K'iche' Maya Oral History Project
A collaborative endeavor of Dr. James Mondloch and the Latin American and Iberian Institute at the University of New Mexico, the K'iche' Maya Oral History Project contains 149 oral histories, which were collected in western Guatemala during the 1960s and 1970s. Now fully digitized, this collection of written and spoken K'iche' Maya is available to audiences worldwide. The project is made possible with funding from the LAII's US Department of Education Title VI National Resource Center grant.
In the decades since these stories were recorded and transcribed the speakers of the K’iche’ language have come under increasing pressure to integrate into the national Guatemalan culture and to use Spanish as their primary language. The online availability of this collection provides to those K’iche’s who are struggling to preserve their language and culture a unique source of material to assist them in their efforts.
The narratives in this collection also provide unique insights into the culture of the K’iche’ Maya including their history, social organization, values, beliefs, agricultural practices, and cosmo vision. Those interested in studying the K’iche’ language will find the audio recordings of the narratives accompanied by their transcriptions a rich source of materials in the language.
About the Project
The stories and rituals included in this collection were collected between 1968 and 1973. All of them are narrated in the K'iche' Maya language of Guatemala. Almost all of the narrators speak the Nahualá-Santa Catarina Ixtahuacán dialect of that language.
Almost all of the stories were tape-recorded by James Mondloch, PhD He lived and worked in the caserio of Pasaq, aldea Xejuyub', municipio of Nahualá, departamento de Sololá during the period 1966 - 1975. During that period Dr. Mondloch worked as a Catholic missionary in the area. Most of the stories were recorded in Pasaq and nearby caserios.
All of the transcriptions of the recordings were painstakingly typewritten over a period of several years by Miguel Guarchaj Ch'o'x, and Diego Guarchaj, both residents of the caserio Pasaq. The transcriptions were written in an alphabet developed in the 1950s by linguists from the Wycliff Bible Translators working in Guatemala. The Guatemalan government subsequently adopted this as the official alphabet for writing the K'iche', Kaqchikel, Tz'utujil, Qeqchi', and Mam Mayan languages of Guatemala. In 1985 the Guatemalan Ministerio de Educación adopted the alphabet of the Academia de Lenguas Mayas de Guatemala (ALMG) as the new official alphabet for writing Guatemalan Mayan languages.
For reference, see an alphabet comparison of how the written alphabet used in the stories compares with the alphabet of the ALMG.

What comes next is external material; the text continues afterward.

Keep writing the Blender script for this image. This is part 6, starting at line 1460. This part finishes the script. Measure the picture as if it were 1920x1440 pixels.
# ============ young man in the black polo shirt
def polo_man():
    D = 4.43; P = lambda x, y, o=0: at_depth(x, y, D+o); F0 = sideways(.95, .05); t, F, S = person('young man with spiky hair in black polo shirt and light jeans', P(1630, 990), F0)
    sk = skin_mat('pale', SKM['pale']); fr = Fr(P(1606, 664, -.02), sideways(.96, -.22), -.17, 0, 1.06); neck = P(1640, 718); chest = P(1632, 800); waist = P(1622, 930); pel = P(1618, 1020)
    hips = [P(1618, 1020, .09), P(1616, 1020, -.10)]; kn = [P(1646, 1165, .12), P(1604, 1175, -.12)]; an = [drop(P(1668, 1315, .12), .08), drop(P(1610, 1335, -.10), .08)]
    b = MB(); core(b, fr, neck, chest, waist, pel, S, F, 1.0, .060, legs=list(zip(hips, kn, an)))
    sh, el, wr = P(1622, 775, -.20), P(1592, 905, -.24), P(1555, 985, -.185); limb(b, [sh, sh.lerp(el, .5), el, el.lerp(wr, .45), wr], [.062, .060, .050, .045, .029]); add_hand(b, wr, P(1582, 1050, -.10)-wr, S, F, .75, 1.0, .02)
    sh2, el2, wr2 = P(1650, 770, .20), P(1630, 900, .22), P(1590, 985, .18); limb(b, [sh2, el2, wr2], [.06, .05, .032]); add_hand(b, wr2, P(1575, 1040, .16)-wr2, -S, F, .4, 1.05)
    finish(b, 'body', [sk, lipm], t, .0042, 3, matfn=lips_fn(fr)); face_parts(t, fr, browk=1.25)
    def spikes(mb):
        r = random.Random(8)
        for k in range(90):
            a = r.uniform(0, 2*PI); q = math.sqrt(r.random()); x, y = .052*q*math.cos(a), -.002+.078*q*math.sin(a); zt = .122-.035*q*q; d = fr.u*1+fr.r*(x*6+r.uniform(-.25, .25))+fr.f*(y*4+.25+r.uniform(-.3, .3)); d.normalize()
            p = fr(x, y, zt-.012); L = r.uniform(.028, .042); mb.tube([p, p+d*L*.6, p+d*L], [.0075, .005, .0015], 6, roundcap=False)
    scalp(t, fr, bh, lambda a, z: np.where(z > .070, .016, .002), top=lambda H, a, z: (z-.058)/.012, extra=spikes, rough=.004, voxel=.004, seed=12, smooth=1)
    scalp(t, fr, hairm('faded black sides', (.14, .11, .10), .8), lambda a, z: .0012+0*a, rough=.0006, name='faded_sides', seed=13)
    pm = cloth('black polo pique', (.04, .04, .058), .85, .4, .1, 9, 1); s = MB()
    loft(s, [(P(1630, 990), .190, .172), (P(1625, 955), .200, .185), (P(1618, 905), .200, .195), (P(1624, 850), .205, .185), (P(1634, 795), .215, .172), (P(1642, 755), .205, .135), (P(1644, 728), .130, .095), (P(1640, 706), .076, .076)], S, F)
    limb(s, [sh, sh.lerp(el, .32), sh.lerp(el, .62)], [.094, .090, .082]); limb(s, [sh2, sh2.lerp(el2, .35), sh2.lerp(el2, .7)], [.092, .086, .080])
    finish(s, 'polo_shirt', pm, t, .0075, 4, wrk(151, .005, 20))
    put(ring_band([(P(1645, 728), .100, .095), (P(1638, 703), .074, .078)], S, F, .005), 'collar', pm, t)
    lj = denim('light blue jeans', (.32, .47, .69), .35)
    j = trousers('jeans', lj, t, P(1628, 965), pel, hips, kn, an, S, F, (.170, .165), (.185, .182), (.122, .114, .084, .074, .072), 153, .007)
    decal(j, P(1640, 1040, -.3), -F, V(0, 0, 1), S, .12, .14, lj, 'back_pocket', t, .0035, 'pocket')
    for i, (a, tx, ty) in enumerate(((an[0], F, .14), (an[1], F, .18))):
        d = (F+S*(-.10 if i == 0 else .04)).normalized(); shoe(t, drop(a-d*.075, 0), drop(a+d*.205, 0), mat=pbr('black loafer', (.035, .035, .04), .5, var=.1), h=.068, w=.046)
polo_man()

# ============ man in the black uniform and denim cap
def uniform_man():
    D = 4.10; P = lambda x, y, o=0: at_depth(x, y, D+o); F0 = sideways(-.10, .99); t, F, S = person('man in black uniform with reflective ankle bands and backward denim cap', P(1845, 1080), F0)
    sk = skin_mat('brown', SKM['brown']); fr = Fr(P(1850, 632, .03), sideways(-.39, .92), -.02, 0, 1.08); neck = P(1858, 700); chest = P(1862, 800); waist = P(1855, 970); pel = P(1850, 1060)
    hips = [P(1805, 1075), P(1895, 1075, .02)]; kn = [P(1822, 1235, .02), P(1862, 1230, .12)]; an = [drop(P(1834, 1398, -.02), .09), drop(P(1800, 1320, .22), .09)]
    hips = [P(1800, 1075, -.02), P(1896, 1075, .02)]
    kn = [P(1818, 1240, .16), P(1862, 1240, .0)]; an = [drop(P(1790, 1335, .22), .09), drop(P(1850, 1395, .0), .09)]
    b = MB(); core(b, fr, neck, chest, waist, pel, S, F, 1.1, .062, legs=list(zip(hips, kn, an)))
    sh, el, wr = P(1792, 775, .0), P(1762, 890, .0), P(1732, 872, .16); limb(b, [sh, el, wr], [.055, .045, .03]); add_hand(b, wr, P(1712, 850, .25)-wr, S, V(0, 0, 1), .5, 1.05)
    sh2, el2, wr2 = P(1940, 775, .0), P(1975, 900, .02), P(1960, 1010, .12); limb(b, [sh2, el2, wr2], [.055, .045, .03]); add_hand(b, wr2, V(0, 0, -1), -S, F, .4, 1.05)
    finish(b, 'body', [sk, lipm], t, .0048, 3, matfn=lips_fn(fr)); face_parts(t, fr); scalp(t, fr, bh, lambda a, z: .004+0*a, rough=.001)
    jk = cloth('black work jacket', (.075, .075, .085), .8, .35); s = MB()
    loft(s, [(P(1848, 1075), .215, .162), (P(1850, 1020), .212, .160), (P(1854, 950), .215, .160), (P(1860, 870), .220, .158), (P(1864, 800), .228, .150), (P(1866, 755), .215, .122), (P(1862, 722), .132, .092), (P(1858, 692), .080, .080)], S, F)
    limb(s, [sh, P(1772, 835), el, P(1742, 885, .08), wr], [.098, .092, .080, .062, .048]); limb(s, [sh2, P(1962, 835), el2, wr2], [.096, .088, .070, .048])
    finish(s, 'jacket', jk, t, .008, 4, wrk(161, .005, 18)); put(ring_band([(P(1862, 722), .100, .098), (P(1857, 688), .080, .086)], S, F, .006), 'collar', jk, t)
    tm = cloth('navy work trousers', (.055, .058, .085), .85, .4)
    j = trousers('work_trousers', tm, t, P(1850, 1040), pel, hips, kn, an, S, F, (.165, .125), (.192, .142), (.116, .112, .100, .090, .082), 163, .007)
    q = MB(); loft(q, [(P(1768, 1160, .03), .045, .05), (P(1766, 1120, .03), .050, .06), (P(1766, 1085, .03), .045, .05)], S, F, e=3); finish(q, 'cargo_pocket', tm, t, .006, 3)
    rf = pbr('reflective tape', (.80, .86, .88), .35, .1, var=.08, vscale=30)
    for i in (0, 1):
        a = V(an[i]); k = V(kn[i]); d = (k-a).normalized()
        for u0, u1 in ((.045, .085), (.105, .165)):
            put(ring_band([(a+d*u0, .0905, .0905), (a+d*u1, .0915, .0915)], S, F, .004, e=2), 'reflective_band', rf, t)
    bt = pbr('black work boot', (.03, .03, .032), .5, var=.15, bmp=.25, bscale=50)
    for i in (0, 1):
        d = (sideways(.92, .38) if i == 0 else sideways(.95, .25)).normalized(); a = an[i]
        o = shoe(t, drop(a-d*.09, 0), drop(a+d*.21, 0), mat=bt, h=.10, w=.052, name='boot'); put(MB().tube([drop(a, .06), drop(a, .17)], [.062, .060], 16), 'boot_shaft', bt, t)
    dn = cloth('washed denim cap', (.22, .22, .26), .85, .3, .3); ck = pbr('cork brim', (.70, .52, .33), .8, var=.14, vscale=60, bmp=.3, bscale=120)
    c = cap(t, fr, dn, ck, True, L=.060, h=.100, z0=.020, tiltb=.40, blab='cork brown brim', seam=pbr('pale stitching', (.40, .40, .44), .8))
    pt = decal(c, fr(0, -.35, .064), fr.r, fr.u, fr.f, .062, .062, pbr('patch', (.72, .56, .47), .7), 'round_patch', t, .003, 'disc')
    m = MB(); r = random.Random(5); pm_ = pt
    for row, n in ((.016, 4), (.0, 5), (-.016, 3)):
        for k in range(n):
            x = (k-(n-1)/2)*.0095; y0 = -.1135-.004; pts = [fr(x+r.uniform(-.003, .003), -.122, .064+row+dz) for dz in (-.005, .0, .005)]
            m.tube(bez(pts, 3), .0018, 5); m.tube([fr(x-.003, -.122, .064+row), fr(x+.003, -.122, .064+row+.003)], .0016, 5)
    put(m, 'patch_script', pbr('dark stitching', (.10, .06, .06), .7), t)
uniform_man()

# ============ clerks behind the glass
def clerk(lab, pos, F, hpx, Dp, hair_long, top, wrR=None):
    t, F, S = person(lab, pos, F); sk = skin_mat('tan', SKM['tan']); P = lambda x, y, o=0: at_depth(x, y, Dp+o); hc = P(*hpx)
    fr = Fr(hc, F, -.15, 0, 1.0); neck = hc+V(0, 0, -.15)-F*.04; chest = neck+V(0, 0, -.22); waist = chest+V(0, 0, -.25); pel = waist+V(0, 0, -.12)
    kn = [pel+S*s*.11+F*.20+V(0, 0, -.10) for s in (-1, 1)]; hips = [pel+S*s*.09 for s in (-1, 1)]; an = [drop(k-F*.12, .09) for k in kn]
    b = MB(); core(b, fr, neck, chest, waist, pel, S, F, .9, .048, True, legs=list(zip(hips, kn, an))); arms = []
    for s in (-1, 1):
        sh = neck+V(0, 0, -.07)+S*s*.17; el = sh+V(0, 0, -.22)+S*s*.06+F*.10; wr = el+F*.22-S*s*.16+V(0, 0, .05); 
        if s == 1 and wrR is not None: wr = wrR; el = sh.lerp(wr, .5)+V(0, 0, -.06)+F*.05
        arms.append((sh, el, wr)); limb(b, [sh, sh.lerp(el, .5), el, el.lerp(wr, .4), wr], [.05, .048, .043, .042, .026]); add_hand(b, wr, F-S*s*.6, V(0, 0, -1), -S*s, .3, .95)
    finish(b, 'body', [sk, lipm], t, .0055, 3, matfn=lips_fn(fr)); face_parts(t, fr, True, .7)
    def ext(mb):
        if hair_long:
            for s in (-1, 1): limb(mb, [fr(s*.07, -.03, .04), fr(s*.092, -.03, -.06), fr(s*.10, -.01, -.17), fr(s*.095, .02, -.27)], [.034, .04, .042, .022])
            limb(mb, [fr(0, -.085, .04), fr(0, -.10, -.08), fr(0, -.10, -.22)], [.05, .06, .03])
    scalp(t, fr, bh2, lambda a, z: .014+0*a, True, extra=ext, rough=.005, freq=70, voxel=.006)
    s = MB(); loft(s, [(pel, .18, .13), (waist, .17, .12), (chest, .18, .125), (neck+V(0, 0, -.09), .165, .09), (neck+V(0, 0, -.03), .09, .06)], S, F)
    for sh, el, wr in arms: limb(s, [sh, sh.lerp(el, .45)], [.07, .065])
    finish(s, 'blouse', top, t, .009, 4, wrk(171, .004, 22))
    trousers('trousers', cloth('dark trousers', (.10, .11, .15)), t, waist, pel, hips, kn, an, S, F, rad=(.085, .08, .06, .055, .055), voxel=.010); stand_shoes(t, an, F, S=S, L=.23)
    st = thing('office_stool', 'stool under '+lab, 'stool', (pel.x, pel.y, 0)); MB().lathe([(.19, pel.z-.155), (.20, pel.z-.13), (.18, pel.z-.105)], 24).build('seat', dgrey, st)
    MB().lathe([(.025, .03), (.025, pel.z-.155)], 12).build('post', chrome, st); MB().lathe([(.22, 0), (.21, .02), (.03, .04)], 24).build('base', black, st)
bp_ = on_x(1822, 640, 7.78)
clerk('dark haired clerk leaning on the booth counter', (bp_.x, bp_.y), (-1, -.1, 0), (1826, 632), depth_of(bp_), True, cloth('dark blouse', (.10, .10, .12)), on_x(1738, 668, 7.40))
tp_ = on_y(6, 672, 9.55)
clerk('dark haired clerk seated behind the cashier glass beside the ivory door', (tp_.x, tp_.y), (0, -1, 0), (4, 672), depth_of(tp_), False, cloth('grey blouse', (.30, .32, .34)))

The interlinear Spanish translations of the K'iche' texts were also done by Miguel Guarchaj and Diego Guarchaj. The handwritten edits found in some of the texts were added by the two transcribers when, upon review of their work, they discovered some of their transcriptions were not true to the oral versions of the stories.
Below is a video which was filmed around 1968 by James Mondloch, PhD. Most of this footage was filmed in the coastal regions of the municipio of Nahualá, Departamento de Sololá, Guatemala. Most of the people who appear in the films are K'iche' Maya, and speak the K'iche' Mayan language.
Dr. James Mondloch received his PhD in linguistics and anthropology from the State University of New York at Albany in 1981. In collaboration with colleague Dr. Robert Carmack, Mondloch has co-translated and annotated several 16th century K'iche' documents, including El Título de Totonicapán, El Título Yax, and El Título K'oyoy. In 1979 the Institute for Mesoamerican Studies at the State University of New York at Albany published his Basic Quiché Grammar. In 2017, Mondloch published Basic K'ichee' Grammar (University Press of Colorado), a guide for learning the K’iche’ language, Basic K'ichee' Grammar is a valuable resource for anyone seeking a speaking and reading knowledge of modern K’iche’, including linguists, anthropologists, and art historians, as well as non academics working in K’iche’ communities, such as physicians, dentists, community development workers, and educators. Most recently, he published a new translation and interpretation of the Popol Wuj (Universidad Mesoamericana) with colleague Robert Carmack.
Mondloch's wife of 35 years, María Tahay Carrillo, is a native K'iche' speaker from the municipio of Santa Catarina Ixtahuacán.